• [GOAL] Below are entries; repeat exactly, and nothing else, the lines from the one holding "Write a Blender" through the one holding "scene.camera = cam", inclusive. Leave the pictures out.

• [DATA FOR THIS TASK]
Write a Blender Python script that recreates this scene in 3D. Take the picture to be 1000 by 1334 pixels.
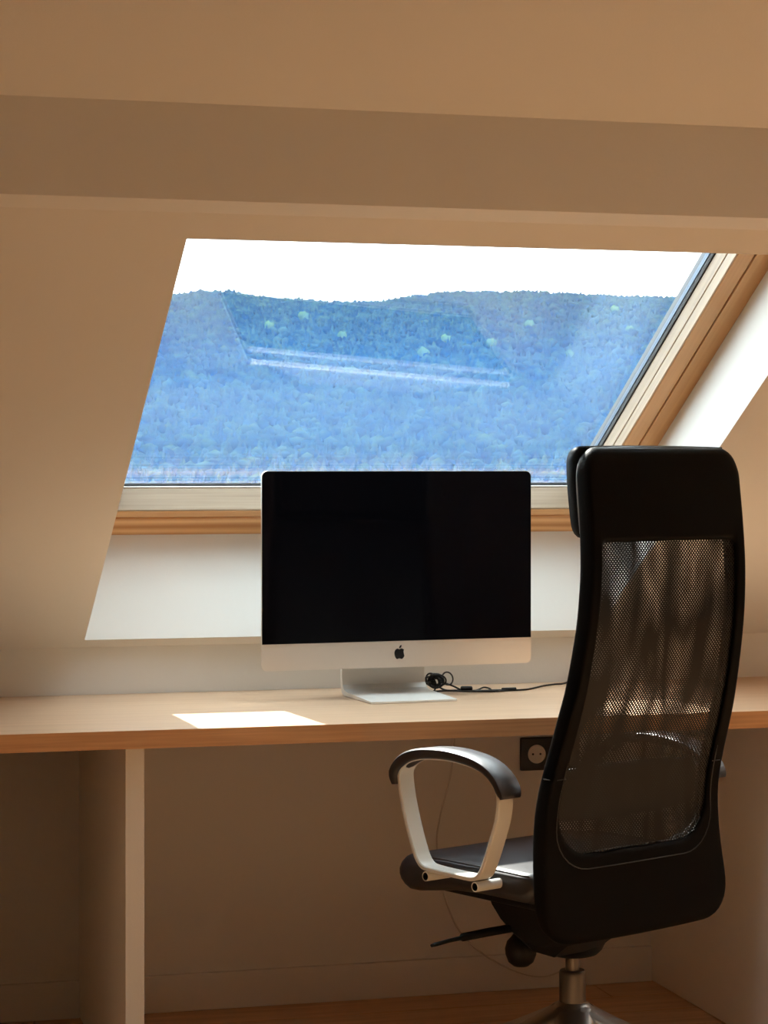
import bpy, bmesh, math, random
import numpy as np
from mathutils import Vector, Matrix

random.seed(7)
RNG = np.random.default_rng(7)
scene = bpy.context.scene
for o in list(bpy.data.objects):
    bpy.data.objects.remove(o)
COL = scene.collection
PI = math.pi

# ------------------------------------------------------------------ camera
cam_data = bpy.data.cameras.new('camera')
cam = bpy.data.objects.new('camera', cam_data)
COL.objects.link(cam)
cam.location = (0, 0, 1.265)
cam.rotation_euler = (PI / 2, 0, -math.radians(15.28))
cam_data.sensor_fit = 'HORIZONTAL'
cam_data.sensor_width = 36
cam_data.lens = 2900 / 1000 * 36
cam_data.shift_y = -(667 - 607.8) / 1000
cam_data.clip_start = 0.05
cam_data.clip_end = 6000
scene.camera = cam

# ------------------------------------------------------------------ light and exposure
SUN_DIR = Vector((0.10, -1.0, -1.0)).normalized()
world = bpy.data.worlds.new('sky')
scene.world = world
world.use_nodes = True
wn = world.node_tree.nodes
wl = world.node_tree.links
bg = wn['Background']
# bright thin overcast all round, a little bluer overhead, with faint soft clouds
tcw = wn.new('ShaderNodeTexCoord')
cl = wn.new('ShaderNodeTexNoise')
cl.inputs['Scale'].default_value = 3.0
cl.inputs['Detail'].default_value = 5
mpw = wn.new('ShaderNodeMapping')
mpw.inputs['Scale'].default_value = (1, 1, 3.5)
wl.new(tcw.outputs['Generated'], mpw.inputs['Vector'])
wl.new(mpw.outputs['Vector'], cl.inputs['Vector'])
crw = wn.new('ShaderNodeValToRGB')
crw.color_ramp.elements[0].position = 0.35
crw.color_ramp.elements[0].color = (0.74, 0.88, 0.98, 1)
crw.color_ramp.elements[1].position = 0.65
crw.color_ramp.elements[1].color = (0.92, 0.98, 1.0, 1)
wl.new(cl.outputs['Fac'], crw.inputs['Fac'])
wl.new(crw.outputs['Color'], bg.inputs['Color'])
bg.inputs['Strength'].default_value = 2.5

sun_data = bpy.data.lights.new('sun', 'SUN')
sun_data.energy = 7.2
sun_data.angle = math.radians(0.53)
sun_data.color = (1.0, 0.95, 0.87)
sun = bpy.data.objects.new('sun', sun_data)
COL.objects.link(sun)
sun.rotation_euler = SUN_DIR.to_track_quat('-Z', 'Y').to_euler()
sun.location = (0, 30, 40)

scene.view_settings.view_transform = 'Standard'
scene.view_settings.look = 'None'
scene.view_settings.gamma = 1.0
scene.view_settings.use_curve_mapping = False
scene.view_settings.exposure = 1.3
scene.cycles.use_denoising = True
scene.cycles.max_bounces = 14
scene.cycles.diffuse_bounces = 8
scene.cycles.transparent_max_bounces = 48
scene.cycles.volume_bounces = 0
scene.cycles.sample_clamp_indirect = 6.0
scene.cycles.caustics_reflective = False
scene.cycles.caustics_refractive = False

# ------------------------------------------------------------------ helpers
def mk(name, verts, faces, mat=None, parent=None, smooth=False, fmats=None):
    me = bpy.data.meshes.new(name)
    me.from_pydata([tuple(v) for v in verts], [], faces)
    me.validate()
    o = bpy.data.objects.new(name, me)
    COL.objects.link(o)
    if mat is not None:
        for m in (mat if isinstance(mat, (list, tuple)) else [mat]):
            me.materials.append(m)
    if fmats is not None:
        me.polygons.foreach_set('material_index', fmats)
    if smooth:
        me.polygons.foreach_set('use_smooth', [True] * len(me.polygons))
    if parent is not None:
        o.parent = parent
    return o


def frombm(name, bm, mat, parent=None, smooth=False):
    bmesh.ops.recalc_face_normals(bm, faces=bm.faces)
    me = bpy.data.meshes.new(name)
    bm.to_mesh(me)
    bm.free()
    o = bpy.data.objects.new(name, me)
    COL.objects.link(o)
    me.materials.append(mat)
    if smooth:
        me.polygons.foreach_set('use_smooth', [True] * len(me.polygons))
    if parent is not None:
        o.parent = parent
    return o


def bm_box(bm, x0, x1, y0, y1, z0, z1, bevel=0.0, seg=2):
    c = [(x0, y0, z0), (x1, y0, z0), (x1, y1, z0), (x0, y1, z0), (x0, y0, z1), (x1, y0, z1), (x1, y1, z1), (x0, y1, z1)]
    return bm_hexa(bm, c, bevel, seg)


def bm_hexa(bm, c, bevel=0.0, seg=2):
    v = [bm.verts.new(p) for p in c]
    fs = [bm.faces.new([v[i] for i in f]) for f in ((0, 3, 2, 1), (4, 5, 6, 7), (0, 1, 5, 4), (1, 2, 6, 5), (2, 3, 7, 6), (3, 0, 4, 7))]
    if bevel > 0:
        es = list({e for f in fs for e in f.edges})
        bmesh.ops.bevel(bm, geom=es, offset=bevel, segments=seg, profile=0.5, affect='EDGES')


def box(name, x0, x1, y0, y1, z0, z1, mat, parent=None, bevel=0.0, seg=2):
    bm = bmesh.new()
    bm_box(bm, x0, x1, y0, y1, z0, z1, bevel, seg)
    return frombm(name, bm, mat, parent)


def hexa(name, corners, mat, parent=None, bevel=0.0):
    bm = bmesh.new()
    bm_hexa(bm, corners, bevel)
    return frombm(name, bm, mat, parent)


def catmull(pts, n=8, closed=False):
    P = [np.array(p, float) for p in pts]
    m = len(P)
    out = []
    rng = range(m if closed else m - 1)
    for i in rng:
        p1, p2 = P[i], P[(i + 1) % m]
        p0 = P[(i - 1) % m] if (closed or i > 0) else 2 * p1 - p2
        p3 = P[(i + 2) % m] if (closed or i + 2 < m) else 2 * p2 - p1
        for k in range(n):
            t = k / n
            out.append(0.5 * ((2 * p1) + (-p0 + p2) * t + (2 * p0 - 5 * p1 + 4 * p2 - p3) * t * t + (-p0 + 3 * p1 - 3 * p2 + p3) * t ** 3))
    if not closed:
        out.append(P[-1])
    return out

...

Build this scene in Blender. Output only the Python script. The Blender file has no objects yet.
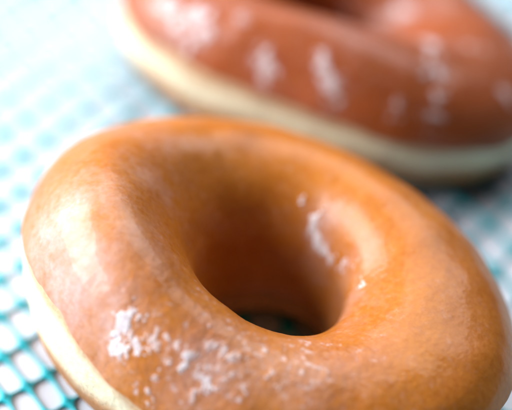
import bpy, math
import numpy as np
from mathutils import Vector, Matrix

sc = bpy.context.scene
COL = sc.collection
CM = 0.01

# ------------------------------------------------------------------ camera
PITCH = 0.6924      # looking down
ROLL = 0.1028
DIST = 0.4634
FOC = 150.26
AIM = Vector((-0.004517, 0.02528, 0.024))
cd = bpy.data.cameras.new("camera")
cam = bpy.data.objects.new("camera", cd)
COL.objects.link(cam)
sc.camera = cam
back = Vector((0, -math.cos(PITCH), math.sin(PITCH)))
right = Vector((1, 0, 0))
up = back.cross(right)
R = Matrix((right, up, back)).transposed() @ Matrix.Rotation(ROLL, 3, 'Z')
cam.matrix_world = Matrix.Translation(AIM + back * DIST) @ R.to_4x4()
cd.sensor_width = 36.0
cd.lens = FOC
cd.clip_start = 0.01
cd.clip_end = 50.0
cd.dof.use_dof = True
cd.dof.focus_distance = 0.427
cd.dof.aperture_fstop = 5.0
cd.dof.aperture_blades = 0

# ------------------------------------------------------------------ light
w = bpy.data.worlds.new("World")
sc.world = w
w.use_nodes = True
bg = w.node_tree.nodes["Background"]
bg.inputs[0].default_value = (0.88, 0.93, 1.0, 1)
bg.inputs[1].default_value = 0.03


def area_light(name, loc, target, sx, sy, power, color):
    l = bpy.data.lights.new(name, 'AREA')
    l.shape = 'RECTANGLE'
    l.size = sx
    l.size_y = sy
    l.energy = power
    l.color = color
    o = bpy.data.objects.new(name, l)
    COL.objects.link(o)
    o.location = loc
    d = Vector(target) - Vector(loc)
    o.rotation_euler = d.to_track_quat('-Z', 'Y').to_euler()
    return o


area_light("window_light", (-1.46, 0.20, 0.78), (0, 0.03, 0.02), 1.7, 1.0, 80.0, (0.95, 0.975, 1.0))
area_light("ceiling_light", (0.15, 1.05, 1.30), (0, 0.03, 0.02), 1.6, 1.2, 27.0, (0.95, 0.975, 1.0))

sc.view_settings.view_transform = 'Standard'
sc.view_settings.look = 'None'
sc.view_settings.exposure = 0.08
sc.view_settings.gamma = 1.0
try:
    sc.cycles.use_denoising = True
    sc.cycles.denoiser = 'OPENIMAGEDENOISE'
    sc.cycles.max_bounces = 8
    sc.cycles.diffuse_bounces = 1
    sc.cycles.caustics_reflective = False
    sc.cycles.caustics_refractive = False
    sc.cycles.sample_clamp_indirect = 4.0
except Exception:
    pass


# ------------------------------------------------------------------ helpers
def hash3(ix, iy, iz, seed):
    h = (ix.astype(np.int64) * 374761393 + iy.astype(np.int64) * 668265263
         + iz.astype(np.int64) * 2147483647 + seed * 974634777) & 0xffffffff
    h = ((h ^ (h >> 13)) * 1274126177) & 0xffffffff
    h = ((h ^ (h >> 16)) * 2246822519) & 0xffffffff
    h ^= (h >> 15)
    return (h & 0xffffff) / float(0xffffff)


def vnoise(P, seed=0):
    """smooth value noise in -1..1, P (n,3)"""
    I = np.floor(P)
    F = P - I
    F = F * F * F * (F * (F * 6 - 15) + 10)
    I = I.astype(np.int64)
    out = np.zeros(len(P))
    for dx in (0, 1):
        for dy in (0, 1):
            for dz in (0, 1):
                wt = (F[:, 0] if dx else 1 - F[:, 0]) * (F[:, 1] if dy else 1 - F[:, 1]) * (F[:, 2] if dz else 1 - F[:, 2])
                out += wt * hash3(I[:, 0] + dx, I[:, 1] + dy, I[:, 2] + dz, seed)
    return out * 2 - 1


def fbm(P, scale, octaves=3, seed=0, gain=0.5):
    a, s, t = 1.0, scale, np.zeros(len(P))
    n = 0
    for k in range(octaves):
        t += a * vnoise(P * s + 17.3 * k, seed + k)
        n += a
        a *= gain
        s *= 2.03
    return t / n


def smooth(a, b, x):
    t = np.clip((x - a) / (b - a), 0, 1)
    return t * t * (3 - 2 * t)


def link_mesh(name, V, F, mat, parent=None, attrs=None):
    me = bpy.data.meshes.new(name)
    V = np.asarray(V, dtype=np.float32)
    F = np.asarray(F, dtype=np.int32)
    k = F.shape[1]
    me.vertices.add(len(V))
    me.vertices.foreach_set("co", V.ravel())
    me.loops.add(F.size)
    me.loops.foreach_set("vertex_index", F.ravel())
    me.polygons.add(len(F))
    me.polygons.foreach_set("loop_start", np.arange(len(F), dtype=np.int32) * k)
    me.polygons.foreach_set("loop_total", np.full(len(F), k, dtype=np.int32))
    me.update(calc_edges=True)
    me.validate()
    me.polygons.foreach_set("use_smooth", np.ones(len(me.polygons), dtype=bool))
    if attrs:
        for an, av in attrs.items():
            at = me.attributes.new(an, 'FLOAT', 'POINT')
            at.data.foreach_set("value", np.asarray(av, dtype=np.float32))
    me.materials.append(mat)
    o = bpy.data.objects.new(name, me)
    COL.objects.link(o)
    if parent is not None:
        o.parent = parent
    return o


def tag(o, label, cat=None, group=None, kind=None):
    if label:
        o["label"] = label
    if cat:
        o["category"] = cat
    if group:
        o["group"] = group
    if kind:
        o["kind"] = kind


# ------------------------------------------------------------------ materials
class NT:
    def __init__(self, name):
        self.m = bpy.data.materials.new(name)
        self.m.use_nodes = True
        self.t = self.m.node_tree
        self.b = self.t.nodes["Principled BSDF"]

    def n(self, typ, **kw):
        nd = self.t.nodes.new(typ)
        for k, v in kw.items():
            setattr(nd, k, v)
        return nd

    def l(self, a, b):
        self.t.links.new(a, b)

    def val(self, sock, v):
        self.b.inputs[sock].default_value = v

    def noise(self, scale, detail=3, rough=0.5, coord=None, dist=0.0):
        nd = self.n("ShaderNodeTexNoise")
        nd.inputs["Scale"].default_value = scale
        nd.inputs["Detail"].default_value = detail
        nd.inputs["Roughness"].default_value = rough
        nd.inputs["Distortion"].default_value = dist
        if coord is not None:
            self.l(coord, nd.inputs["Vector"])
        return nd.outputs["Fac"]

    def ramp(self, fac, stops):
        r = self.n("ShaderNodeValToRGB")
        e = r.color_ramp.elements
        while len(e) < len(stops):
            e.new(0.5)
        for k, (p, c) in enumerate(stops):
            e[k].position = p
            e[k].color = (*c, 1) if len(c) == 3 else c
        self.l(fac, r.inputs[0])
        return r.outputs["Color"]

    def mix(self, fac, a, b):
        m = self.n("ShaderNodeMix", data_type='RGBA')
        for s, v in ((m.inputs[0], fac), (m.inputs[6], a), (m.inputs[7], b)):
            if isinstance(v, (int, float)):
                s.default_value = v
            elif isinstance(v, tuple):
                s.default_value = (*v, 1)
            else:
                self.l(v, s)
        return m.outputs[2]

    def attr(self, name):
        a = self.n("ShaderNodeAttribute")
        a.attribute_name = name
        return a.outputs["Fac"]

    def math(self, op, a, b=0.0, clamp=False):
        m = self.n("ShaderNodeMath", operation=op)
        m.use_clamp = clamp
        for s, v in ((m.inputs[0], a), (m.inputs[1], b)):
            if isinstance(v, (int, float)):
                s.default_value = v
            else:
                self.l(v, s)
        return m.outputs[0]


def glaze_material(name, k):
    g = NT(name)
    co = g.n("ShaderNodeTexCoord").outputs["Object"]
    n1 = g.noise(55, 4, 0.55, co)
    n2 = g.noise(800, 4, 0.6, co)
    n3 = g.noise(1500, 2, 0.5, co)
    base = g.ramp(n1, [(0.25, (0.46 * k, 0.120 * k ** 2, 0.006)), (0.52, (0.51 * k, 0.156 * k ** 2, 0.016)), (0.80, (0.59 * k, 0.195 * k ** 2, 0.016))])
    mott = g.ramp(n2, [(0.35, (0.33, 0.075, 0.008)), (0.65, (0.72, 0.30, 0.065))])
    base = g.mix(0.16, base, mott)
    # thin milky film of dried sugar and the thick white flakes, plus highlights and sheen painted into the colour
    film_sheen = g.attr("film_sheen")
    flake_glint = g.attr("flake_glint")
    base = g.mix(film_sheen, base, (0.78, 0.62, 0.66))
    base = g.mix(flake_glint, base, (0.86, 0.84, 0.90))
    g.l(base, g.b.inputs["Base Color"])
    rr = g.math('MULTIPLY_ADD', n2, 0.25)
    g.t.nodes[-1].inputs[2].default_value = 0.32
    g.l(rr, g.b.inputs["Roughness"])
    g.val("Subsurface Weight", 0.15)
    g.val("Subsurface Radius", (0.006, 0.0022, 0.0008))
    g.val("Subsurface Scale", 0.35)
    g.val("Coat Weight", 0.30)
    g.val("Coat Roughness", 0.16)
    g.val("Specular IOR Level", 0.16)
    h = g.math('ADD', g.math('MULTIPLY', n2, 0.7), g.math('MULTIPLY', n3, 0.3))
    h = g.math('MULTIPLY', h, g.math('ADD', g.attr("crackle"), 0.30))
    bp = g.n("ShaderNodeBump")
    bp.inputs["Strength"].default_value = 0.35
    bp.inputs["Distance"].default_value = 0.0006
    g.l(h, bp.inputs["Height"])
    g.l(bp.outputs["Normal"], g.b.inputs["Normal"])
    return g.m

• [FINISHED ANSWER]
Write a Blender Python script that recreates this scene in 3D. Take the picture to be 1000 by 1334 pixels.
import bpy, bmesh, math, random
import numpy as np
from mathutils import Vector, Matrix

random.seed(7)
RNG = np.random.default_rng(7)
scene = bpy.context.scene
for o in list(bpy.data.objects):
    bpy.data.objects.remove(o)
COL = scene.collection
PI = math.pi

# ------------------------------------------------------------------ camera
cam_data = bpy.data.cameras.new('camera')
cam = bpy.data.objects.new('camera', cam_data)
COL.objects.link(cam)
cam.location = (0, 0, 1.265)
cam.rotation_euler = (PI / 2, 0, -math.radians(15.28))
cam_data.sensor_fit = 'HORIZONTAL'
cam_data.sensor_width = 36
cam_data.lens = 2900 / 1000 * 36
cam_data.shift_y = -(667 - 607.8) / 1000
cam_data.clip_start = 0.05
cam_data.clip_end = 6000
scene.camera = cam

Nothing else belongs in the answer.